In article <1991Mar9.154127.27485@grebyn.com> ckp@grebyn.com (Checkpoint Technologies) writes:
>In article <952@boing.UUCP> dale@boing.UUCP (Dale Luck) writes:
>>The Amiga guarentees backing store with it's SMART_REFRESH windows.
>
>..and then, sometime later it crashes the system with an OUT OF MEMORY
>alert when there is no longer enough chip RAM.

The person responsible for this piece of misinformation needs to do
a little more research.  Maybe the message appearing as an anomonous
post indicates this person does not want to admit to making this
comment.

The Amiga does not alert when it runs out of graphics memory that may be
required to support guarenteed backing store. The function that may have
required more backing store to be allocated fails and the system keeps
running along.

>Somehow I find I prefer
>the X backing store policy that backing is no longer done when the
>server cannot do it, however your application keeps running.

We had looked at a new type of window type called JANUS, which implemented
the X Window type of window refresh policy.

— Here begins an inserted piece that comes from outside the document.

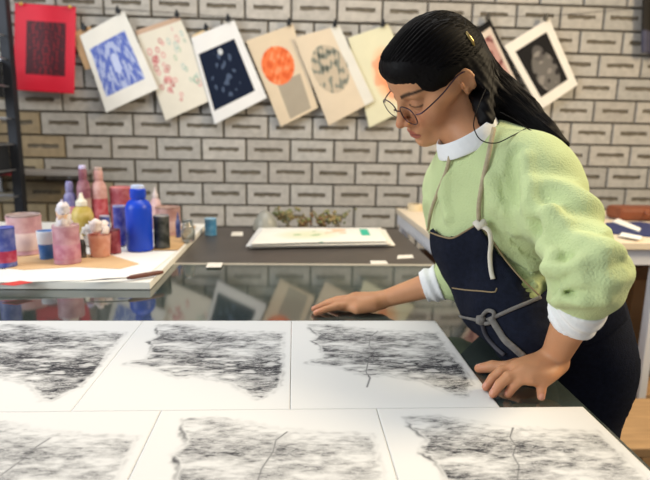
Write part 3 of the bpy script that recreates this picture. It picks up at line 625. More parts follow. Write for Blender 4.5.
# clutter on the lower shelf
rr=random.Random(8); SHZ=.3716
cl=[(.35,-.30,'carton','brown cardboard box under the work table, nearest her hip','box','7b5538',(.2,.2,.24)),(.62,-.22,'carton','dark brown box under the work table beside its front leg','box','503526',(.2,.24,.3)),(-.2,-.2,'carton','low brown box under the left half of the work table','box','6e4a32',(.3,.26,.2)),(.32,.1,'carton','tall tan box at the back under the work table','box','94714d',(.24,.2,.34))]
for x,y,nm,lab,cat,h_,d in cl:
    x0=wt.location.x+x; y0=wt.location.y+y*wy; t=thing(nm,lab,cat,(x0,y0,SHZ),rr.uniform(-.1,.1)); b=MB(); b.box((0,0,d[2]/2-.01),(d[0],d[1],d[2]-.02)); b.build('box_body',mat('card_'+h_,h_,rough=.85,var=.15,vscale=8),t,bevel=.003)
    b=MB(); b.box((0,0,d[2]-.01),(d[0]+.008,d[1]+.008,.02)); b.build('box_lid',mat('lid_'+h_,h_,rough=.8,var=.1),t,bevel=.003)
for k,(x,h_,lab) in enumerate([(.2,'c8a6a0','small round pinkish pot on the shelf under the work table'),(.24,'b05a3a','small rust coloured pot on the shelf under the work table'),(.29,'ddd5c6','small off-white pot on the shelf under the work table'),(.47,'c49a6a','amber pot at the shelf front under the work table'),(.52,'8c8f96','grey pot at the shelf front under the work table')]):
    t=thing('storage_pot',lab,'pot',(wt.location.x+x,wt.location.y-wy/2+.045,SHZ),0,'pots under the work table'); r=.022; h=.05+.01*(k%3); b=MB(); b.lathe([(r*.9,0),(r,.004),(r,h*.8),(r*.8,h*.9)],20); b.build('pot_body',C(h_),t,smooth=True,angle=50); b=MB(); b.lathe([(r*.9,h*.88),(r*.92,h),(r*.8,h*1.02)],20); b.build('lid',C('d8cfc0'),t,smooth=True,angle=50)
# wooden low bench seen past the table corner
q=onz(640,445,.5)
bn=thing('wooden_stool','pale wooden low stool near the table edge, lower right','stool',(1.05,1.52,0))
b=MB(); b.box((0,0,.42),(.36,.30,.03)); b.build('seat',mat('pale_wood','a98760',rough=.6,var=.15,vscale=9,stretch=(1,7,1)),bn,bevel=.004)
for x in(-.15,.15):
    for y in(-.12,.12):
        b=MB(); b.box((x,y,.2025),(.035,.035,.405)); b.build('leg',mat('pale_wood','a98760'),bn,bevel=.003)

# ============================================================ camera and light
cd=bpy.data.cameras.new('camera'); co=bpy.data.objects.new('camera',cd); COL.objects.link(co)
cd.sensor_fit='HORIZONTAL'; cd.sensor_width=36; cd.lens=36*FPX/IW; cd.clip_start=.02
M4=Matrix.Identity(4)
for i in range(3): M4[i][0]=CR[i]; M4[i][1]=CU[i]; M4[i][2]=-CF[i]; M4[i][3]=CAM[i]
co.matrix_world=M4; SC.camera=co
cd.dof.use_dof=True; cd.dof.focus_distance=.90; cd.dof.aperture_fstop=4.0
def area(name,loc,target,size,energy,col,sy=None):
    l=bpy.data.lights.new(name,'AREA'); l.shape='RECTANGLE'; l.size=size; l.size_y=sy or size; l.energy=energy; l.color=col
    o=bpy.data.objects.new(name,l); COL.objects.link(o); o.location=loc; d=Vector(target)-Vector(loc); o.rotation_euler=d.to_track_quat('-Z','Y').to_euler(); return o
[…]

It was not done due to
lack of time.

>-- 
>First comes the logo: C H E C K P O I N T  T E C H N O L O G I E S      / /  
>                                                                    \\ / /    
>Then, the disclaimer:  All expressed opinions are, indeed, opinions. \  / o
>Now for the witty part:    I'm pink, therefore, I'm spam!             \/


-- 
Dale Luck     GfxBase/Boing, Inc.
{uunet!cbmvax|pyramid}!amiga!boing!dale

sarima@tdatirv.UUCP (Stanley Friesen) (03/12/91)

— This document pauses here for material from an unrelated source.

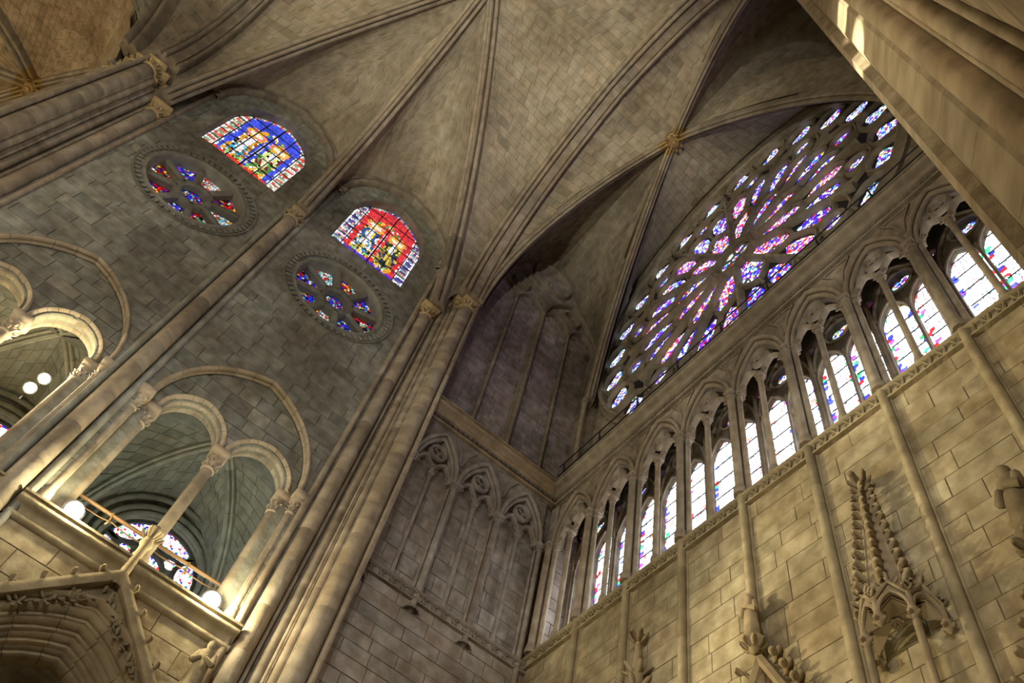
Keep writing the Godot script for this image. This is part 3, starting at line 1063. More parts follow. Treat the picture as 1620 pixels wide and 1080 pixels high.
func rose():
	var o := thing("window_9", PR.at(RC), "great round rose window of twelve spokes, blue and violet stained glass", "rose window", "", "structure")
	var tone := Color(0.36, 0.315, 0.235)
	var g := G.new()
	g.col = tone
	extrude(g, PR, circle(RC.x, RC.y, 6.62, 72), -0.6, -0.15)
	put(o, "shaded_glass", g.mesh(), M.shaded_glass)
	var bead := V2([-0.075, -0.16, 0.075, -0.16, 0.05, -0.05, 0.03, 0.0, -0.03, 0.0, -0.05, -0.05])
	var fat := V2([-0.13, -0.16, 0.13, -0.16, 0.09, -0.03, 0.045, 0.05, -0.045, 0.05, -0.09, -0.03])
	g = G.new()
	g.col = tone
	sweep(g, PR, circle(RC.x, RC.y, 0.82, 28), fat, 0.03, true)
	for k in 6:
		var c := polar(0.42, 60.0 * k)
		sweep(g, PR, circle(c.x, c.y, 0.24, 12), roll(0.035, 0, 0, 6), -0.1, true)
	put(o, "hub_ring", g.mesh(), M.stone)
	for k in 12:
		var a := 30.0 * k
		g = G.new()
		g.col = shade(tone, 0.06)
		bar(g, PR, polar(0.9, a), polar(5.0, a), fat, 0.02)
		put(o, "spoke", g.mesh(), M.stone)
		var m := a + 15.0
		g = G.new()
		g.col = shade(tone, 0.06)
		sweep(g, PR, PackedVector2Array([polar(2.05, m - 14), polar(2.5, m - 10.5), polar(2.78, m - 5), polar(2.95, m), polar(2.78, m + 5), polar(2.5, m + 10.5), polar(2.05, m + 14)]), bead, 0.0)
		sweep(g, PR, PackedVector2Array([polar(2.4, m - 10), polar(2.25, m - 5.5), polar(2.55, m - 5)]), roll(0.03, 0, 0, 6), -0.05)
		sweep(g, PR, PackedVector2Array([polar(2.4, m + 10), polar(2.25, m + 5.5), polar(2.55, m + 5)]), roll(0.03, 0, 0, 6), -0.05)
		put(o, "petal_arch", g.mesh(), M.stone)
		g = G.new()
		g.col = shade(tone, 0.06)
		bar(g, PR, polar(2.95, m), polar(4.36, m), bead, 0.02)
		put(o, "mullion", g.mesh(), M.stone)
		for s in [-1, 1]:
			g = G.new()
			g.col = shade(tone, 0.06)
			var h: float = m + s * 7.5
			sweep(g, PR, PackedVector2Array([polar(3.85, h - 7.2), polar(4.15, h - 6), polar(4.36, h - 3), polar(4.46, h), polar(4.36, h + 3), polar(4.15, h + 6), polar(3.85, h + 7.2)]), bead, 0.0)
			put(o, "lancet_arch", g.mesh(), M.stone)
		g = G.new()
		g.col = shade(tone, 0.06)
		var c := polar(4.78, m)
		sweep(g, PR, circle(c.x, c.y, 0.40, 18), bead, 0.0, true)
		sweep(g, PR, PackedVector2Array([polar(4.3, a + 0.8), polar(4.85, a + 4), polar(5.2, a + 9), polar(5.34, m), polar(5.2, m + 6), polar(4.85, m + 11), polar(4.3, m + 14.2)]), bead, 0.02)
		put(o, "medallion_ring", g.mesh(), M.stone)
		for s in [-1, 1]:
			g = G.new()
			g.col = shade(tone, 0.06)
			var h: float = m + s * 7.5
			sweep(g, PR, PackedVector2Array([polar(5.25, h), polar(5.36, h - 4.5), polar(5.75, h - 6.6), polar(6.2, h - 5.4), polar(6.42, h), polar(6.2, h + 5.4), polar(5.75, h + 6.6), polar(5.36, h + 4.5)]), bead, 0.0, true)
			put(o, "rim_trefoil", g.mesh(), M.stone)
	g = G.new()
	g.col = tone * 1.1
	sweep(g, PR, circle(RC.x, RC.y, 6.52, 72), V2([-0.1, -0.16, 0.2, -0.3, 0.2, 0.14, 0.1, 0.2, 0.02, 0.06, -0.1, 0.02]), 0.0, true)
	put(o, "rim", g.mesh(), M.stone)
	# glass
	var d := -0.125
	pane(o, PR, circle(RC.x, RC.y, 0.62, 24), d, M.rose_rim, Vector2.ZERO, Vector2(1.7, 1.7))
	for k in 12:
		var m := 30.0 * k + 15.0
		var rot := deg_to_rad(-m)
		var warm: StandardMaterial3D = [M.rose_warm, M.rose_cool, M.rose_warm, M.rose_warm][k % 4]
		pane(o, PR, PackedVector2Array([polar(1.02, m - 8), polar(1.5, m - 11), polar(2.1, m - 11.5), polar(2.5, m - 7.5), polar(2.78, m), polar(2.5, m + 7.5), polar(2.1, m + 11.5), polar(1.5, m + 11), polar(1.02, m + 8)]), d, warm, Vector2(k * 0.8, k * 0.37), Vector2(2.2, 2.2), "pane", rot)
		for s in [-1, 1]:
			var h: float = m + s * 7.5
			pane(o, PR, PackedVector2Array([polar(2.9, h - s * 1.0), polar(3.2, h - 4.4), polar(3.7, h - 5.3), polar(4.1, h - 4.2), polar(4.36, h), polar(4.1, h + 4.2), polar(3.7, h + 5.3), polar(3.2, h + 4.4)]), d, M.rose_cool if (k + s) % 3 else M.rose_warm, Vector2(k * 0.6, s * 0.7), Vector2(2.0, 2.0), "pane", rot)
			pane(o, PR, trefoil(polar(5.82, h), 0.33, h), d, M.rose_rim, Vector2(k * 0.5, s * 0.9), Vector2(1.9, 1.9), "pane", rot)
		var c := polar(4.78, m)
		pane(o, PR, circle(c.x, c.y, 0.3, 14), d, M.rose_cool, Vector2(k, 0), Vector2(1.9, 1.9))
	# the wall round the rose
	o = thing("wall_south", Vector3(0.7, 21.2, 7), "dark stone spandrels round the foot of the great rose window", "wall", "", "structure")
	g = G.new()
	g.col = tone
	var ring := circle(RC.x, RC.y, 6.62, 72)
	for k in 2:
		var u0 := 0.2 if k == 0 else 7.3
		var u1 := 7.3 if k == 0 else 14.5
		for v in [[21.1, 27.73], [27.73, 36.5]]:
			for q in cut(rect(u0, v[0], u1, v[1]), PackedVector2Array(), [ring]):
				extrude(g, PR, q, -0.5, -0.1)
	put(o, "spandrel", g.mesh(), M.stone)
	g = G.new()
	g.col = tone
	for c in [Vector2(1.35, 22.35), Vector2(13.25, 22.35)]:
		sweep(g, PR, circle(c.x, c.y, 0.62, 18), roll(0.06, 0, 0, 8), -0.06, true)
		sweep(g, PR, circle(c.x, c.y, 0.42, 18), roll(0.05, 0, 0, 8), -0.06, true)
		sweep(g, PR, arch(c.x, c.y - 0.3, 0.85, 1.5, 8), roll(0.05, 0, 0, 8), -0.05)
	put(o, "corner_tracery", g.mesh(), M.stone)
	for c in [Vector2(1.35, 22.35), Vector2(13.25, 22.35)]:
		pane(o, PR, circle(c.x, c.y, 0.3, 14), -0.08, M.rose_rim, c, Vector2(1.7, 1.7))
	# the arch that frames the rose, with jambs
	var f := PackedVector2Array([Vector2(0.62, 21.25), Vector2(0.62, 23.4), Vector2(0.62, 25.6)])
	for i in 33:
		f.append(polar(6.68, 180.0 - 180.0 * i / 32.0))
	for v in [25.6, 23.4, 21.25]:
		f.append(Vector2(13.98, v))
	rib("rose_arch", "moulded stone arch and jambs framing the great rose window", "arch", PR, f, V2([0.6, -0.12, -0.02, -0.12, -0.02, 0.06, 0.05, 0.12, 0.10, 0.05, 0.17, 0.2, 0.24, 0.24, 0.31, 0.18, 0.34, 0.12, 0.4, 0.26, 0.6, 0.3]), LIME * 0.62, 2)
	for z in [0.72, 13.9]:
		o = thing("jamb_shaft", Vector3(0.3, 21.25, z), "tall thin shaft in the %s corner beside the rose window" % ("dark" if z < 5 else "hidden far"), "shaft")
		shaft(o, Vector2(0.22, z), 21.25, 25.75, 0.085, LIME * 0.8, 1.6)
		capital(o, Vector2(0.22, z), 25.72, 26.0, 0.085, 0.11, LIME * 0.8)
	# iron rail on the cornice
	o = thing("iron_rail", Vector3(0.12, 21.26, 7), "thin black iron handrail along the cornice below the rose window", "railing")
	for k in 9:
		var u := 0.75 + k * 1.62
		g = G.new()
		tube3(g, [Vector3(-0.14, 21.2, u), Vector3(-0.14, 22.17, u)], 0.022)
		tube3(g, [Vector3(-0.14, 22.0, u), Vector3(0.22, 21.25, u)], 0.016)
		put(o, "post", g.mesh(), M.iron)
	for v in [21.7, 22.15]:
		g = G.new()
		tube3(g, [Vector3(-0.14, v, 0.5), Vector3(-0.14, v, 14.2)], 0.02)
		put(o, "handrail", g.mesh(), M.iron)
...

In article <953@boing.UUCP> dale@boing.UUCP (Dale Luck) writes:
>In article <163@tdatirv.UUCP> sarima@tdatirv.UUCP (Stanley Friesen) writes:
>>Oh, aye, so it does, but read the fine print.  All of the memory has
>>to be allocated when the window is created
>
>You better clean your glasses, this is completely untrue. The Amiga only
>allocates backingstore bitmaps when portions of smart refresh windows
>are covered up. They are returned to the system when exposed.  ...

Oops, sorry about that.  It has been some time since I read the ROM Kernel
Manuals.  Actually, I was remembering the general fact that the manuals find
it necessary to *constantly* remind you about memory allocation, and that
most graphics must be in the limited sub-set of memory called chip memory.
[For you non-Amiga types, chip memory is the memory addressable by the
independent graphics chip that actually draws the Amiga graphics].

However, as someone else pointed out, the fine print on Smart_Refresh is
even *worse*, it simply generates a run-time error when you run out of chip
memory!!  Bleah!

All of this is why no one in thier right mind runs an Amiga with less than
2 MB of memory (preferable more).  This is *lots* of memory for a cheap
graphics terminal, so this solution is unusable in an X environment.

In general I like the Amiga, but I think its memory management *sucks* *eggs*.